Indie queen — geek goddesses do burlesque

The Suicide Girls’ Blackheart Burlesque returns to a packed house in Williamsburg, Brooklyn.

The Suicide Girls pay tribute to pop culture in their Blackheart Burlesque show

If you wish to titillate your spring-produced, nature-driven, fertility-related desires, there is an upcoming show you do not want to miss: Suicide Girls’ Blackheart Burlesque show, set to pass through town this Sunday.

The Suicide Girls’ Blackheart Burlesque returns to a packed house in Williamsburg, Brooklyn.

For those of you who have never encountered these stunning tattooed goddesses during a purposeless Internet escapade, Suicide Girls is a community of models that celebrates  alternative beauty. With their empowered attitude, these women clash wonderfully with the typical soulless Barbies that serve as beauty standards in our normative society.

These contemporary amazons, with the help of renowned choreographer Manwe Sauls-Addison, decided to come back as a burlesque troupe after a six-year hiatus. If you have been avoiding the alternative scene of the past decade or so, you may have missed the welcomed revival of the burlesque movement, now renamed neo-burlesque.

“It is all about the art of the tease, being sexy [and] having fun with [your] sexuality,” explained Missy Suicide, co-founder of Suicide Girls.

The show is choreographed by Manwe Sauls-Addison, who has worked with the likes of Beyonce, Jennifer Lopez and Lady Gaga.

Burlesque is a moment of humorous, elegant, flirtatious strip-tease during which the women performing are meant to be enjoying themselves as much as their audience is.

Now imagine this kind of show, but with rock-n-roll and electro rhythms, an electrified crowd and references to pop culture such as Kill Bill, Dr. Who and Game of Thrones, all enacted by the fringe beauties of Suicides Girls — the sum of it all is more than enticing, especially for a Sunday night.
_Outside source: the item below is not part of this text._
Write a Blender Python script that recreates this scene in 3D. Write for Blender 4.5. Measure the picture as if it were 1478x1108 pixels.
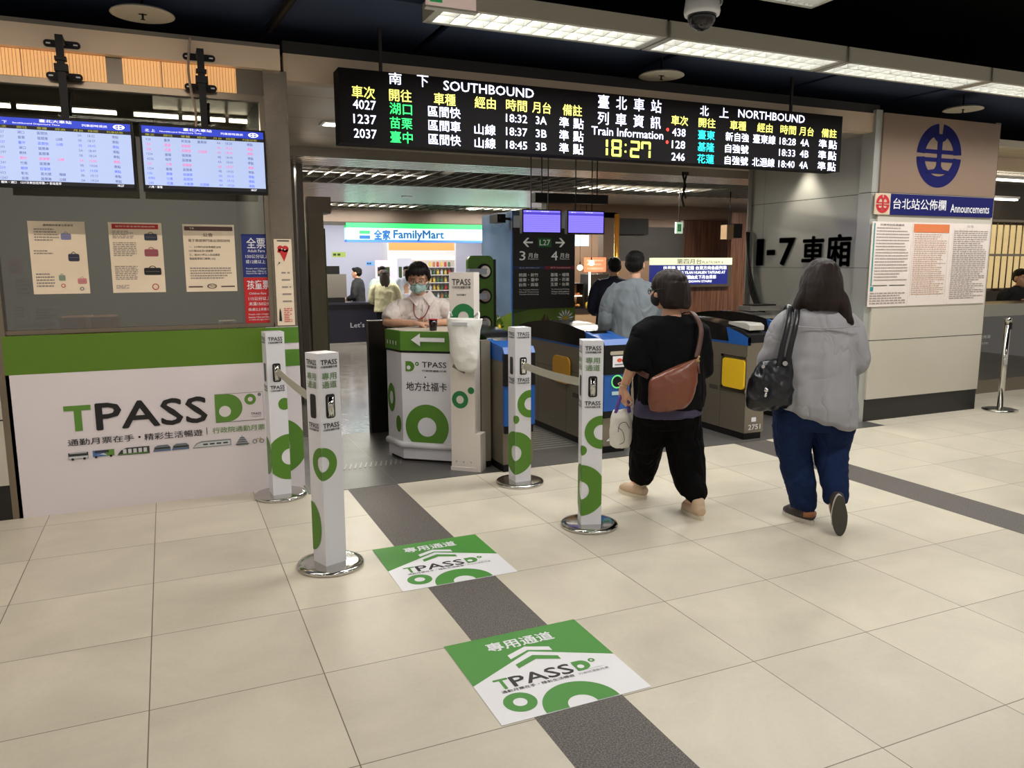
import bpy, bmesh, math, random
from mathutils import Vector, Matrix, noise
random.seed(7)
SC = bpy.context.scene
COL = SC.collection
for _o in list(bpy.data.objects):
    bpy.data.objects.remove(_o)
PI = math.pi
# ------------------------------------------------------------------ camera, world, lamps, exposure
CAM_H = 1.55
F_PX, YAW, PITCH, ROLL = 1120.18, .416504, .153493, .0034674
_f = Vector((math.sin(YAW)*math.cos(PITCH), math.cos(YAW)*math.cos(PITCH), -math.sin(PITCH)))
_r = Vector((math.cos(YAW), -math.sin(YAW), 0)); _d = _f.cross(_r)
_r2 = _r*math.cos(ROLL)+_d*math.sin(ROLL); _d2 = -_r*math.sin(ROLL)+_d*math.cos(ROLL)
cam_data = bpy.data.cameras.new('camera'); cam = bpy.data.objects.new('camera', cam_data); COL.objects.link(cam)
cam_data.sensor_fit = 'HORIZONTAL'; cam_data.sensor_width = 36; cam_data.lens = F_PX/1478*36
cam_data.clip_start = .05; cam_data.clip_end = 100
_m = Matrix(((_r2.x, -_d2.x, -_f.x, 0), (_r2.y, -_d2.y, -_f.y, 0), (_r2.z, -_d2.z, -_f.z, CAM_H), (0, 0, 0, 1)))
cam.matrix_world = _m
SC.camera = cam
world = bpy.data.worlds.new('hall_ambient'); SC.world = world; world.use_nodes = True
world.node_tree.nodes['Background'].inputs[0].default_value = (1.0, .93, .84, 1)
world.node_tree.nodes['Background'].inputs[1].default_value = .37
SC.view_settings.view_transform = 'Standard'; SC.view_settings.look = 'None'
SC.view_settings.gamma = 1; SC.view_settings.exposure = .38
def area(name, loc, sx, sy, power, color=(1, 1, 1), rot=(0, 0, 0), spread=180):
    l = bpy.data.lights.new(name, 'AREA'); l.shape = 'RECTANGLE'; l.size = sx; l.size_y = sy
    l.energy = power; l.color = color; l.spread = math.radians(spread)
    o = bpy.data.objects.new(name, l); COL.objects.link(o); o.location = loc; o.rotation_euler = rot
    return o
# ceiling luminaires of the concourse: one lamp per louvred fixture (fixtures are built below)
FIX_X = [1.53, 3.10, 4.67, 6.24, 7.81]
for x in FIX_X:
    area('fixture_lamp', (x+.765, 4.62, 2.997), 1.46, .02, 20 if x < 4 else 16, (1, .98, .95), spread=150)
REAR = [(-2.6, 4.0), (-1.02, 4.0), (-4.5, 1.2), (-2.2, 1.2), (.6, 1.2), (2.5, 1.9), (6.2, 1.2), (-2.2, -1.8), (.6, -1.8), (3.4, -1.8), (6.2, -1.8)]  # all out of view; first pair added to brighten the booth front
for x, y in REAR:
    area('fixture_lamp', (x+.765, y, 2.997), 1.46, .02, (36 if x > 2 else 7) if x in (.6, 2.5) else (13 if y > 2 else 5 if x < 0 else 9), (1, .86, .76) if y > 2 else (1, .96, .9))
INNER = [(1.75, 6.95, .9), (1.9, 9.9, 2.4), (6.6, 10.3, 1.9), (10.2, 10.3, 1.9), (3.0, 15.0, 3.0), (7.5, 15.0, 4.0), (11.5, 14.6, 3.0)]
for x, y, w in INNER:
    area('inner_louvre_lamp', (x, y, 2.66 if y > 8 else 2.76), w, .3, 48*w, (1, .93, .8))
area('convenience_store_lamp', (5.0, 18.3, 2.78), 5.2, 2.8, 140, (.93, .97, 1))
area('ticket_office_lamp', (-.1, 6.9, 2.66), 1.1, .12, 16, (1, .93, .82))
area('fare_office_lamp', (10.4, 7.6, 2.6), 1.6, .2, 22, (1, .9, .72))
area('bakery_lamp', (7.2, 13.6, 2.2), .7, .3, 8, (1, .75, .5))
def spot(name, loc, power, color=(1, .9, .75), size=80):
    l = bpy.data.lights.new(name, 'SPOT'); l.energy = power; l.color = color; l.spot_size = math.radians(size); l.spot_blend = .6; l.shadow_soft_size = .05
    o = bpy.data.objects.new(name, l); COL.objects.link(o); o.location = loc
    return o
DOWN = [(5.59, 7.6), (5.75, 11.8), (5.84, 15.2), (10.9, 12.4), (11.8, 15.1), (3.7, 12.6), (6.05, 6.35)]
for x, y in DOWN:
    spot('downlight_lamp', (x, y, 2.64), 30)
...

Yet, Suicide Girls’ community and their burlesque show enthusiasts are not composed, like some people would expect, of Cro-Magnon men looking for cheap entertainment; actually it is quite the contrary.

“The girls on stage are having fun being sexy, exuding this joie de vivre and that is attractive to women. It is rare that you get to see … a women that is, not in a dirty or graphic way, having fun with her sexuality,” said Missy Suicide.

This explains why the majority of the Suicide Girls participants, and the audience of the burlesque show, are women.

The Blackheart Burlesque tour recently had a successful run in the United States and Australia, and decided to end their journey in our — still — cold and white country.

“[The Blackheart Burlesque show] is a super fun, sexy night that everybody will enjoy, [whether as] a couple or a single person, it is fun for everybody,” Missy Suicide said.  Maybe that ought to finally bring us the spring we all have been waiting for, heating up our beloved Montreal.

Suicide Girls’ Blackheart Burlesque tour will be performing on April 13 at Cabaret La Tulipe.